I've been interested in building a list of "Government failures"... that have occurred during the terms of those who are busy decrying Government as inefficient, incompetent, and wasteful. One would think those who are here to protect us from the big bad government would be the ones to be able to do things right. But that doesn't seem to be the case. As Krugman pointed out in a recent op-ed on Bush's Schip position
He wants the public to believe that government is always the problem, never the solution. But it's hard to convince people that government is always bad when they see it doing good things. So his philosophy says that the government must be prevented from solving problems, even if it can. In fact, the more good a proposed government program would do, the more fiercely it must be opposed.

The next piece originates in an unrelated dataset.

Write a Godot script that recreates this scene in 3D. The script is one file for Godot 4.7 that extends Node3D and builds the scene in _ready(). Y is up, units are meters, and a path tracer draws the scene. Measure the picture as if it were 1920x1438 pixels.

And that is the crux of some conservatives. Its hard to want the government to intervene in the economy when one is walking out with wads full of cash in their pockets... at least I would think that would have more to do with the fight against "big government" than due to some passionate belief in liberty and personal responsibility.

Its one of those "pass it on" moments...

American Freedom Campaign
"We are Americans, and in our America we do not torture, we do not imprison people without charge or legal remedy, we do not tap people's phones and e-mails without a court order, and above all we do not give any president unchecked power."